To kick things off, there are three key product management tools to adopt: user feedback, product tests, and sprints.
These tools help you identify redundant tasks, narrow project scope, and zero in on what your customers truly need. They also save time and money while sharpening your team's efficiency.
Here's what you need to know about each of them.
1. User Feedback
As your company grows, staying in touch with your customers can slip through the cracks. That’s why regularly gathering user feedback is so important.
User feedback means paying attention to the real experiences of people who use your product.
Start by reviewing how you collect feedback now. Are you getting consistent updates from customers? If you rely on occasional surveys, you’re missing out on valuable, day-to-day insights.
Instead, add quick feedback options where users already interact with your business—like at the bottom of confirmation emails or in-app prompts.
Make sure your feedback forms are concise but thorough, and link their results to tools like Slack or Trello so your team can access them easily.
This continuous flow of customer input allows your team to better understand what matters most to users. By including the whole team in roadmap planning, you leverage their diverse skills and perspectives, making decisions sharper and more grounded.
The result is a streamlined product development process that boosts customer satisfaction and loyalty.
2. Product Tests
Product tests act as a reality check for your ideas. Here’s why they matter:
First, they make sure your product aligns with what your customers actually need. Without testing, you risk wasting months—or years—on features no one wants.

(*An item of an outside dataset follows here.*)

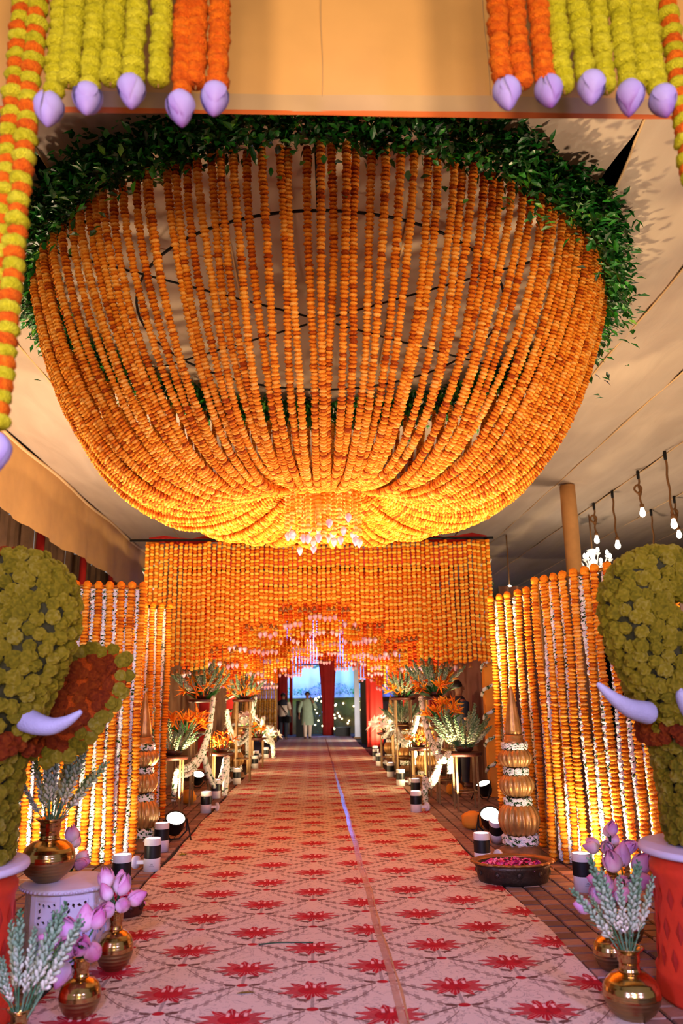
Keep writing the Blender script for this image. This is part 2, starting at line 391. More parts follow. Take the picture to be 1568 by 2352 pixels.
# carpet print: staggered lotus motifs on stems with ogee vines, all in carpet coordinates
def carpet_mat():
    m, nt, b = newmat('printed_carpet')
    L = nt.links.new
    tc = N(nt, 'ShaderNodeTexCoord'); sp = N(nt, 'ShaderNodeSeparateXYZ'); L(tc.outputs['Object'], sp.inputs[0])
    nz = N(nt, 'ShaderNodeTexNoise', Scale=38.0, Detail=3.0); L(tc.outputs['Object'], nz.inputs['Vector'])
    wob = MA(nt, 'SUBTRACT', nz.outputs[0], 0.5)
    PX, PY = 0.734, 0.70
    red = None; brown = None; grey = None; pale = None
    def band(x, lo, hi): return MA(nt, 'MULTIPLY', MA(nt, 'GREATER_THAN', x, lo), MA(nt, 'LESS_THAN', x, hi))
    def mx(a_, b_): return b_ if a_ is None else MA(nt, 'MAXIMUM', a_, b_)
    for k in (0, 1):
        ox = -0.022 + 0.367*k; oy = 4.46 + 0.35*k
        u = MA(nt, 'SUBTRACT', MA(nt, 'FLOORED_MODULO', MA(nt, 'ADD', sp.outputs[0], PX*0.5-ox), PX), PX*0.5)
        v = MA(nt, 'SUBTRACT', MA(nt, 'FLOORED_MODULO', MA(nt, 'ADD', sp.outputs[1], PY*0.62-oy), PY), PY*0.62)
        au = MA(nt, 'ABSOLUTE', u)
        # lotus: spiky disc about (0, 0.02)
        v2 = MA(nt, 'SUBTRACT', v, -0.02)
        ang = MA(nt, 'ARCTAN2', MA(nt, 'MULTIPLY', v2, 1.25), u)
        rr = MA(nt, 'SQRT', MA(nt, 'ADD', MA(nt, 'MULTIPLY', u, u), MA(nt, 'MULTIPLY', MA(nt, 'MULTIPLY', v2, v2), 1.9)))
        tri = MA(nt, 'PINGPONG', MA(nt, 'MULTIPLY', MA(nt, 'ADD', ang, PI), 11/(2*PI)), 0.5)
        lim = MA(nt, 'MULTIPLY_ADD', tri, 0.15, 0.108)
        lim = MA(nt, 'ADD', lim, MA(nt, 'MULTIPLY', wob, 0.05))
        fl = MA(nt, 'LESS_THAN', rr, lim)
        red = mx(red, fl)
        # pale veins: fine radial strokes plus petal marks
        ray_ = MA(nt, 'SINE', MA(nt, 'MULTIPLY', ang, 34.0))
        vein = MA(nt, 'MULTIPLY', MA(nt, 'GREATER_THAN', ray_, 0.72), band(rr, 0.075, 0.165))
        pet = MA(nt, 'MULTIPLY', MA(nt, 'GREATER_THAN', MA(nt, 'SINE', MA(nt, 'MULTIPLY', u, 150.0)), 0.35), MA(nt, 'MULTIPLY', MA(nt, 'LESS_THAN', au, 0.062), band(v2, 0.03, 0.075)))
        pale = mx(pale, MA(nt, 'MAXIMUM', MA(nt, 'MULTIPLY', vein, 0.45), pet))
        # stem and bud
        grey = mx(grey, MA(nt, 'MULTIPLY', MA(nt, 'LESS_THAN', au, 0.009), band(v, -0.275, -0.08)))
        vb = MA(nt, 'ADD', v, 0.275)
        bd = MA(nt, 'ADD', MA(nt, 'MULTIPLY', MA(nt, 'MULTIPLY', u, u), 1.0), MA(nt, 'MULTIPLY', MA(nt, 'MULTIPLY', vb, vb), 1.6))
        red = mx(red, MA(nt, 'LESS_THAN', bd, 0.0009))
        # leaves beside bud and below flower
        for (cx, cy, sx, sy) in ((0.065, -0.272, 0.032, 0.017), (0.05, -0.155, 0.036, 0.016)):
            e1 = MA(nt, 'DIVIDE', MA(nt, 'SUBTRACT', au, cx), sx); e2 = MA(nt, 'DIVIDE', MA(nt, 'ADD', v, -cy), sy)
            e2 = MA(nt, 'SUBTRACT', e2, MA(nt, 'MULTIPLY', e1, 0.4))
            brown = mx(brown, MA(nt, 'LESS_THAN', MA(nt, 'ADD', MA(nt, 'MULTIPLY', e1, e1), MA(nt, 'MULTIPLY', e2, e2)), MA(nt, 'MULTIPLY_ADD', wob, 1.6, 0.9)))
        # ogee vines from bud to the neighbouring buds
        s_ = MA(nt, 'MULTIPLY', au, 1/0.367)
        s_ = MA(nt, 'MINIMUM', s_, 1.0)
        for e_, hk in ((0.55, 1), (2.0, 1)):
            vc = MA(nt, 'MULTIPLY_ADD', MA(nt, 'POWER', s_, e_), 0.35, -0.275)
            dv = MA(nt, 'ABSOLUTE', MA(nt, 'SUBTRACT', v, vc))
            rng_ = band(au, 0.03, 0.33)
            brown = mx(brown, MA(nt, 'MULTIPLY', MA(nt, 'LESS_THAN', dv, 0.0045 if e_ > 1 else 0.007), rng_))
            lf = MA(nt, 'MULTIPLY', MA(nt, 'GREATER_THAN', MA(nt, 'SINE', MA(nt, 'MULTIPLY', au, 125.0)), 0.1), MA(nt, 'MULTIPLY', band(dv, 0.008, 0.034), band(au, 0.08, 0.31)))
            brown = mx(brown, MA(nt, 'MULTIPLY', lf, 0.55))
    nz2 = N(nt, 'ShaderNodeTexNoise', Scale=11.0, Detail=2.0, Distortion=2.2); L(tc.outputs['Object'], nz2.inputs['Vector'])
    scroll = band(nz2.outputs[0], 0.565, 0.615)
    nz3 = N(nt, 'ShaderNodeTexNoise', Scale=240.0, Detail=2.0); L(tc.outputs['Object'], nz3.inputs['Vector'])
    base = RAMP(nt, nz3.outputs[0], [(0.3, lin('c4b09c')), (0.7, lin('d4c2ae'))])
    c = MIX(nt, MA(nt, 'MULTIPLY', scroll, 0.45), base, lin('6e5f5c'))
    c = MIX(nt, MA(nt, 'MULTIPLY', grey, 0.65), c, lin('7a6a62'))
    c = MIX(nt, MA(nt, 'MULTIPLY', brown, 0.92), c, lin('54281e'))
    redc = RAMP(nt, nz2.outputs[0], [(0.35, lin('8f0a1a')), (0.6, lin('b01020'))])
    c = MIX(nt, red, c, redc)
    c = MIX(nt, MA(nt, 'MULTIPLY', MA(nt, 'MULTIPLY', pale, red), 0.75), c, lin('f0c4b8'))
    L(c, b.inputs['Base Color'])
    b.inputs['Roughness'].default_value = 0.85; b.inputs['Specular IOR Level'].default_value = 0.2
    bp = N(nt, 'ShaderNodeBump', Strength=0.25, Distance=0.003); L(nz3.outputs[0], bp.inputs['Height']); L(bp.outputs[0], b.inputs['Normal'])
    return m
MT['carpet'] = carpet_mat()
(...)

Second, they break development into smaller, actionable phases. By delivering basic functions early, you provide value to your customers sooner while refining your approach over time.
Run realistic experiments. Instead of relying on surveys or assumptions, test your product in scenarios that mirror how people will actually use it. This will show whether your product delivers the experience customers expect.
For example, if you’re building a delivery app, run a live test in a small area to check if customers find it easy to use. Their real-world reactions will reveal what works and what doesn’t.
Also, simplify. Ask yourself: What’s the quickest, cheapest way to solve this problem? Sometimes, the simplest approach works best, saving time and resources.
3. Sprints
Sprints are short, focused work periods, usually two weeks long. They help your team set clear goals and stick to timelines.
If your team often feels unsure about deadlines or overwhelmed by competing priorities, sprints can bring much-needed clarity.
Originating from agile development, sprints let you define specific tasks to complete within a set time frame. This reduces ambiguity and ensures everyone knows what they are responsible for.
Start by identifying tasks and agreeing on realistic goals for the sprint. Break down large projects into manageable pieces, so your team isn’t overloaded.
For example, instead of aiming to overhaul your website, focus on redesigning one section at a time.
Sprints also force teams to address common obstacles upfront. These could be unclear requests or the reluctance to pause low-priority work. With a shared timeline, everyone knows what’s expected—and when.
With this, you get better collaboration, faster progress, and less stress for your team.
Final thoughts
By using user feedback, product tests, and sprints, startups can build smarter.
These tools make the product management process more practical. Which saves you time and supports your customers better.
Ready to try them out? Start small, and watch your results grow.